I’m not sure I like the process - though I read them all of course, I always read them – it seems to leave little room for the plays that moved you on some level but that might not have been the most polished or successful of productions, the interesting failures, the guilty pleasures. So I’m not going to inflict my top five on you here, (not yet anyway – I may cave). Having said that, the play I saw last night may well be a candidate for such a theoretical list. I was at the lavishly revamped Novello for the opening of the London transfer of the RSC’s Much Ado About Nothing.
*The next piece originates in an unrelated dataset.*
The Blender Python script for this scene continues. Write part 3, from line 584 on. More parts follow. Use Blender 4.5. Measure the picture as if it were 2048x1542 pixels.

Being one of about three people in the UK who found Green Wing terminally unamusing (all those little speeded up bits did nothing to make it any funnier) I wasn’t overly thrilled at the casting of the angular Tamsin Grieg as Beatrice, but though I thought she overplayed wildly at times, she gradually won me over. As did the entire production. Set in pre-revolutionary Cuba, Marianne Elliot’s production was a wonderful, uplifting affair, full of music and dance, and brilliantly performed - especially, I thought, by Patrick Robinson as the Prince, an actor I first saw on stage some ten years ago when my A Level class went to see a touring production of The Country Wife at Woking Theatre. (Christ, my A Levels were ten years ago? Now I feel old).

All of the supporting cast were excellent and were it not for the large gentleman in the seat next to mine who slept (and snored) pretty much through the entirety of the first act, it would have been almost perfect. Still, it was definitely the best Shakespeare production I’ve seen this year.

Tuesday, December 12, 2006

A Dark Night at the National




Have decided my failure to engage with Love Song last week was a 50/50 split between my bad mood and the play’s inherent not-very-goodness. Because, despite the persistence of a certain sense of malaise throughout the remainder of the week, I found myself really enjoying Coram Boy at the National on Friday.

Melly Still’s production is an incredibly dark piece of theatre: dead babies and onstage birth, child trafficking and hard-hearted fathers, yet it somehow works as a family-targeted show (though certainly not for very small kids). Lisa loathed it last year, when it first played at the National, and even I shuddered slightly when they started producing little baby skeletons from the floor, but the plot drags you along and the sheer bombast of the play keeps you hooked. I found myself all tense and trembling during the end of the second half and all the people around me seemed rapt. (Except for the two women sitting directly beside me, who though they seemed to be enjoying it, felt the need to discuss every plot point in some detail, with only vaguely lowered voices; it was as if they were watching television in their own living room, no acknowledgement of the people around them who might not want each dramatic exchange pointlessly reiterated and in case you haven’t gathered, it was very, very annoying).

Wednesday, December 06, 2006

Love Song Leaves Me Cold


I’ve written before about how very often I arrive at the theatre, tired and in a flap and not really in the mood for engaging my brain with anything, but then I take my seat and the lights dim and slowly I’m swept up in another world. All the stresses of the day fade into the background. It doesn’t always happen of course, it takes a certain kind of production I guess, something in tune with what you’re feeling; but last night was the first time I can think of when quite the opposite has occurred. I had tickets for Love Song at the New Ambassadors, John Kolvenbach’s quirky, (kind of) romantic comedy, starring Neve Campbell and Cillian Murphy.

I’d heard mixed things, but was eager to see it – to make up my own mind. The play focuses on Murphy’s loner Beane, an extremely introverted character whose life is opened up by Neve Campbell’s urban ‘liberator’ – a kind of cat burglar on a moral mission, who steals his only spoon. Everything was so determinedly offbeat, and while I could see how some would find it sweet and charming, I just found myself sinking deeper into my seat until, by the end, I was enveloped in some dark malaise of my own making – unmoved and actually a little dejected. This wasn’t completely a result of the play itself which was often very funny in places – but I think you had to be in the right frame of mind to appreciate it and for whatever reason I just wasn’t. I found it overly whimsical and quite the opposite of uplifting. Indeed I scowled all the way to Waterloo. Go figure.